Ed anche Sez. 5 civ. 11.4.2008 n. 9496 ha riconosciuto legittimo il recupero dell’IVA relativa ad operazioni inesistenti quando l’autore della fatturazione di operazioni inesistenti si identifica con l’effettivo amministratore di fatto della società".

Del resto – e, coerentemente, si può aggiungere – anche il D.Lgs. n. 74 del 2000, art. 1, lett. e), ha "riguardo ai fatti commessi da chi agisce in qualità di amministratore…." e questa stessa Sezione ha già puntualizzato come con tale espressione si debba ricomprendere tra i destinatari degli obblighi anche a colui che di fatto svolge funzioni di amministratore di una società o di un ente economico il quale, per conseguenza, è responsabile di tutti gli obblighi che incombono agli amministratori,e può essere direttamente chiamato a rispondere, quindi, dei reati indicati dal citato D.Lgs. (Sez. 3, Sentenza n. 28678 del 2004).

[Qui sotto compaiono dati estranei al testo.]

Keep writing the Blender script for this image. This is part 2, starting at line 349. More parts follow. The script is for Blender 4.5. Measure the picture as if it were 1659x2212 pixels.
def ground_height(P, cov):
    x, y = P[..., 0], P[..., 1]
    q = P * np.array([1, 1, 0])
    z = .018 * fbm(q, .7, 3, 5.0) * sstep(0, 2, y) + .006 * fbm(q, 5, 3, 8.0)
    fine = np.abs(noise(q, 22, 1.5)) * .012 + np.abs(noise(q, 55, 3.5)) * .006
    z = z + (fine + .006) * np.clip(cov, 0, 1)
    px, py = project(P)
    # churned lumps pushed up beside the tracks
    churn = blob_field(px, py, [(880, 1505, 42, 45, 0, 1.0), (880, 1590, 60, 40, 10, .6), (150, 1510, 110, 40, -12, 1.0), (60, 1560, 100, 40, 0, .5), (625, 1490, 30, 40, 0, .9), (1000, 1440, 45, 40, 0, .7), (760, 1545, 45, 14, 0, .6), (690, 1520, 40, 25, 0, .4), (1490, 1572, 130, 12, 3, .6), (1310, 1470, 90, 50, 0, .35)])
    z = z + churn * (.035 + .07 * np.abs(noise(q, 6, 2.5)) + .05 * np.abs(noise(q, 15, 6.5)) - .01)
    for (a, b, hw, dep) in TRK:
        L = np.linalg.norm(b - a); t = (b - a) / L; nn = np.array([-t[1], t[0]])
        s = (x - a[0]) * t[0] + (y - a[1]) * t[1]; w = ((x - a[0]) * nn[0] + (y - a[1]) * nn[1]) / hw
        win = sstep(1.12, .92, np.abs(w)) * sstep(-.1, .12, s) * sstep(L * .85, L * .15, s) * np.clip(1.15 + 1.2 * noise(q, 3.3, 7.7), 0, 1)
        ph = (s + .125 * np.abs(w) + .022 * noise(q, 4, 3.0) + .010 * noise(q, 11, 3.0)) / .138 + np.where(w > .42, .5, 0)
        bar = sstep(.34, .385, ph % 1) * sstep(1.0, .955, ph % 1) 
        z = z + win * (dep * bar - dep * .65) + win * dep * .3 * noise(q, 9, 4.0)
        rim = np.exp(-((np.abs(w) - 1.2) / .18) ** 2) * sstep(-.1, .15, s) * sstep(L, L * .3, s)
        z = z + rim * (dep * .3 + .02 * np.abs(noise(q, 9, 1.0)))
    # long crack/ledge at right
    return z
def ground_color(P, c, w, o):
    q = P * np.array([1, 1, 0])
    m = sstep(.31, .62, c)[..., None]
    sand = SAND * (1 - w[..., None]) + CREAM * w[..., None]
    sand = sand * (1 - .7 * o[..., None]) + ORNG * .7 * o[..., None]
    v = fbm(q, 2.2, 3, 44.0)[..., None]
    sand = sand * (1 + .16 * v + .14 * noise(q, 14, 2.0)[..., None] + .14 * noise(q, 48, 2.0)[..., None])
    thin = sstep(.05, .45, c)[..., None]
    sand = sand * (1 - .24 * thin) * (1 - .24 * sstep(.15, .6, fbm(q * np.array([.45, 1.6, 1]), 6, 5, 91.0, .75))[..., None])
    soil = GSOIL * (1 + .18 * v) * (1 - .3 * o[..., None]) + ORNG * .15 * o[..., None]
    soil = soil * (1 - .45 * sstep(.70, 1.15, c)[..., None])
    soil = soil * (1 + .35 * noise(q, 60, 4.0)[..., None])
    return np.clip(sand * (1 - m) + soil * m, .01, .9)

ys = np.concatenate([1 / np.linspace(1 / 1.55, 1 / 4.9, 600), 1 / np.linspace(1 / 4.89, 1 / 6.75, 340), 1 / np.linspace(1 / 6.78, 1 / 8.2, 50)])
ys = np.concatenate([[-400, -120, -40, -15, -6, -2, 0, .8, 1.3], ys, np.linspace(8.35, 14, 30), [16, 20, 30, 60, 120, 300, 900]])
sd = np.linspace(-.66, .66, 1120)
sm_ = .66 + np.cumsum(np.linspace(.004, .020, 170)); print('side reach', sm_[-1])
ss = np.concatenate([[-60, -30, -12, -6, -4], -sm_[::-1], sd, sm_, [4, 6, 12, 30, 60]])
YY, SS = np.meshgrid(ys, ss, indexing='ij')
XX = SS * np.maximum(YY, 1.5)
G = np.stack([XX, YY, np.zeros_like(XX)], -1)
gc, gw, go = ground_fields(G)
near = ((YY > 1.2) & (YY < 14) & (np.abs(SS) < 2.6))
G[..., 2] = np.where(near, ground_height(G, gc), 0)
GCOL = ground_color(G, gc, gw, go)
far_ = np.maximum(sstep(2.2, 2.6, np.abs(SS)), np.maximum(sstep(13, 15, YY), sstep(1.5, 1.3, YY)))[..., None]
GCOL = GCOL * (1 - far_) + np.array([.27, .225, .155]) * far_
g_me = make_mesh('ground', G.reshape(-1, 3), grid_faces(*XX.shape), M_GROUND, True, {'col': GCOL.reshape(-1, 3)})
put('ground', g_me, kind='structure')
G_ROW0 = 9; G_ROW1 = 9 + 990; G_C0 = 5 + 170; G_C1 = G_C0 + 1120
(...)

Alla luce di quanto detto sembra senz’altro da condividere l’assunto di questa Sezione secondo cui l’art. 2639 c.c., (Estensione delle qualifiche soggettive). come modificato dal D.Lgs. 11 aprile 2002, n. 61., che recita: "al soggetto formalmente investito della qualifica o titolare della funzione prevista dalla legge civile è equiparato sia chi è tenuto a svolgere la stessa funzione, diversamente qualificata, sia chi esercita in modo continuativo e significativo i poteri tipici inerenti alla qualifica o alla funzione" ha nomiate in relazione ai reati societari un principio di carattere generale che, a questo punto, diviene irragionevole escludere proprio per i reati in esame.

Nè possono essere in ogni caso trascurate le disposizioni sul concorso nel reato proprio certamente richiamabili in un contesto finalizzato alla elusione degli obblighi tributari di spessore e consistenza tale rispetto ai fatti in esame da giustificare l’ipotesi del reato associativo.

Ne consegue il rigetto del ricorso e la condanna del ricorrente al pagamento delle spese di giudizio.

P.Q.M.

LA CORTE SUPREMA DI CASSAZIONE Rigetta il ricorso e condanna il ricorrente al pagamento delle spese processuali.

Testo non ufficiale. La sola stampa del bollettino ufficiale ha carattere legale.